Saturday, October 02, 2010

A Late Notice of a Nightmare

I got to confess that I didn't know about Halabja before 2003. I didn't know about the mass graves in my land. My land?

Before 2003 I was a bundle of nerves and bones tight together in a mess, or maybe a in a mass, a mass of ignorance and bitterness. In my Baghdad of the 90s the air was full of ashes, the skies were full of ashes, and the black rain had blackened my face and blinded me in silence. Most of us, who lived in Baghdad, lived?, in the 90s, were unable to notice the silent blindness of ours. But for him, that Tahar ben Jelloun, "The Rising of Ashes" was as clear as a vivid nightmare.

"...
Dans leur chute
les etoiles perdent la lumiere
elles s'ecrasent dans ce desert sans faire de bruite.




Il est tard pour notre Destin.
Nous arrivons toujours en retard pour vivre
mais pour mourir ils disent que nous somme prets."

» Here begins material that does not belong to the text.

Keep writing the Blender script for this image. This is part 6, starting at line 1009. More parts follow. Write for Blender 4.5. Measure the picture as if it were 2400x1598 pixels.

… I was with my friend who shared me the interest of taking photos to Baghdad when the shooting started. We started to run. The pedestrian bridge was narrow. There were much people than the bridge can hundle. When we reached the stairs which would take us down the bridge I fell. People fell over me and we started rolling together in a messy mass down the stairs. The shooting continued. I started to hear the voice of the reporter who seemed to report our death to the T.V. His voice was describing what was happening. While his voice was explaining what was happening, my body came to fall next to a window. Its glass was not so clean. I knew that if I succeed to break the glass I would survive. I gathered my will in my fist and stroke the glass of the window with a blow. But the blow was so feeble. It was time to shut my eyes. As I shut my eyes in my dream I woke up in the dim room. I went to the kitchen to drink a glass of water.

" .....
mais pour mourir ils disent que nous sommes prets.
Nos enfant aussi. Legers comme des papillons ils sautent en chantant,
ils sautent sur des mines et leurs corps s'eparpillent en fummee et en cendre.
Il pleut des cendres sur nos vies."





".....
Ils pleut des cendre sur nos vies.
Quelles vies?
Un peu de soleil dans l'abime
corps nubiles
cerfs-volants
visages blemes et regards suspendus
dans ce bol de cendres melees." p. 24 from La Remontee des Cendres


Tahar Ben Jelloun, had not only saw that ashes, the mass graves, and Halabja. He had also knew about my nightmares. He wrote it in a long poem in the 1991, and it took me 19 years to hear about it, to find it by accident in Alger, a book waited for me since long time, and a writer who is existent and responsible, and an example to follow.

The photos in the movie were the last 4 photos I got to Baghdad before I left. The first photo and the third were taken by my friend seen in the dream. The song is of Tracy Chapman named "Bridges".